More than 200,000 people have fled from their homes since conflict erupted in northern Mali earlier this year, worsening an existing hunger crisis brought on by the Sahel drought. Despite the logistical challenges and insecurity, WFP is managing to get food to many of the displaced families. MOPTI -- They come in long, narrow boats across the Niger river, fisher folk who fled from the conflict in northern Mali arriving at a WFP food distribution point on the bustling quayside at Mopti.
Just a few metres away, porters wade past their waists with boxes of food assistance on their heads, loading brightly-decorated local boats, or pinasses, with badly-needed food supplies and nutrition products for Timbuktu in the north.
Picking up her entitlement of fortified flour, split peas and cooking oil, was Rokiyatou, heavily pregnant with her second child. Her husband was beaten and detained by armed groups in the town of Nafounkeh, near Timbuktu so she left and now lives on an island in the river. “I know how important the WFP food is for my new baby, and this food assistance is my only hope,” she said.
The conflict which erupted in Mali in 2012 has seen the north of the country taken over by armed groups.
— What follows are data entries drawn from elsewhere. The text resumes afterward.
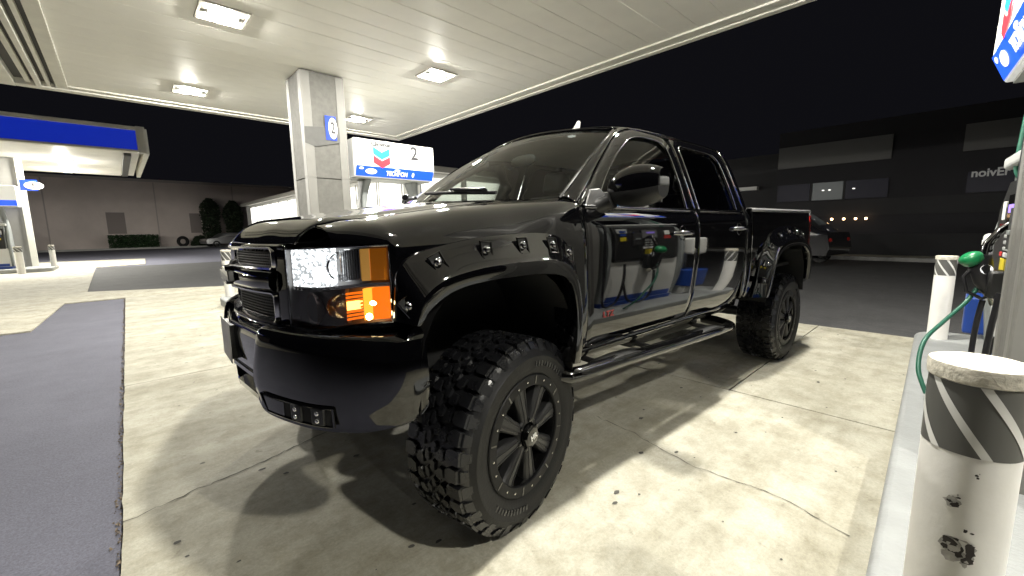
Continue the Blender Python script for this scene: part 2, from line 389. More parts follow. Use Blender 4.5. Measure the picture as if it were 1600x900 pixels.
GL = 'recessed lights under the near canopy'
for (x, y, lb) in [(.2, 6.05, 'large lit ceiling light nearest the left pillar side, top left of canopy'), (.25, 10.2, 'lit ceiling light above the far blue canopy, left of the pillar'),
                   (3.72, 6.05, 'lit ceiling light right of the concrete pillar above the windshield'), (3.9, 10.2, 'lit ceiling light just right of the pillar above the pump sign'),
                   (.2, -.12, 'ceiling light straight above the truck hood'), (3.72, -.12, 'ceiling light straight above the truck bed'),
                   (.2, -4.2, 'ceiling light behind the camera at the canopy edge, front'), (3.72, -4.2, 'ceiling light behind the pump at the canopy edge, rear')]:
    fixture('ceiling_light', x, y, CZ, lb, GL)
# ------------------------------------------------------------------ islands, pillars, bollards
def island(name, x0, x1, y0, y1, label):
    mb = MB(); r = .32; n = 8; poly = []
    for cx, cy, a in [(x1-r, y1-r, 0), (x0+r, y1-r, 90), (x0+r, y0+r, 180), (x1-r, y0+r, 270)]:
        for k in range(n+1): t = R(a+90*k/n); poly.append((cx+r*math.cos(t), cy+r*math.sin(t)))
    cx, cy = (x0+x1)/2, (y0+y1)/2
    mb.prism(poly, lambda p: (p[0]-cx, p[1]-cy, -.05), lambda p: (p[0]-cx, p[1]-cy, .15))
    o = mb.build(name, CURB, bevel=.03, bseg=3); o.location = (cx, cy, 0); return tag(o, label, 'pump island')
isl1 = island('pump_island', -.15, 5.45, -2.6, -1.135, 'grey painted raised pump island at right under the near bollard')
isl1.rotation_euler = (0, 0, R(1.6))
island('pump_island', .1, 5.45, 7.3, 8.6, 'raised pump island behind the truck with the numbered pillar')
def pillar(x0, x1, y0, y1, label, band=True):
    cx, cy = (x0+x1)/2, (y0+y1)/2
    r = empty('pillar', (cx, cy, 0)); tag(r, label, 'pillar')
    a, b = (x1-x0)/2, (y1-y0)/2
    MB().box(-a+.012, a-.012, -b+.012, b-.012, .1, CZ-.02).build('core', STUCCO, r, smooth=0)
    for sx in (-1, 1):
        for sy in (-1, 1):
            t = .17
            xa, xb = sorted((sx*a, sx*(a-t))); ya, yb = sorted((sy*b, sy*(b-t)))
            MB().box(xa, xb, ya, yb, .1, CZ-.024).build('corner_trim', PTRIM, r, smooth=0, bevel=.012)
    MB().box(-a-.003, a+.003, -b-.003, b+.003, 2.42, 2.424).build('seam', PTRIM, r, smooth=0)
    return r
pl = pillar(1.58, 2.40, 7.37, 8.25, 'square grey stucco pillar with pale corner trims beside the pump behind the truck')
pillar(1.62, 2.44, -2.33, -1.50, 'grey stucco pillar cut off at the right picture edge')
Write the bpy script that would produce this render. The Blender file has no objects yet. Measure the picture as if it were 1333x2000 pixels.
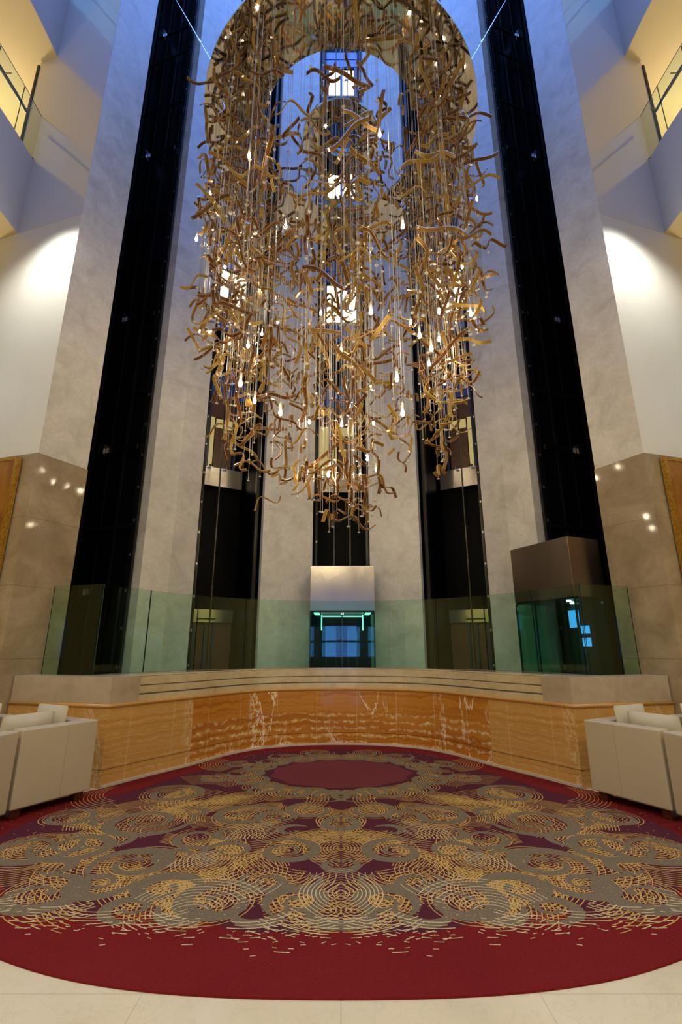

More than 200,000 people have fled from their homes and the same number again have left the country altogether to become refugees in neighbouring West African states.
"It was war"
Most of the internally displaced people (IDPs) in Mali are staying with host families, but some are in makeshift settlements such as the one at Sevare near Mopti. A mother of young twins, Oumou (see photo above left), was sweeping the sand out of her tent. "I had to leave because of the shooting," she says. “It was war. At least here I get rice and peas.”
A few hundred metres away, at Wailirde School, they have had to construct a makeshift tent extension to cope with the influx of displaced families – 272 displaced children and eight displaced teachers.
Amadou Niangaly, Director of the Mopti education authority, said he was grateful to WFP for providing children with breakfast as well as lunch, as part of an emergency school feeding programme. “They were coming here hungry and when you have nothing in your stomach you have nothing in your head and you can’t study,” he said.
Meanwhile the country is recovering from a severe drought, and malnutrition rates are high. In the last year, WFP reached 1.2 million people throughout Mali, including more than 270,000 in the north of the country, where the security situation makes access for humanitarian workers difficult. Partnering with nine nongovernmental organisations (NGOs) in the north, WFP is concentrating on preventing and combatting malnutrition among mothers and children under the age of 5.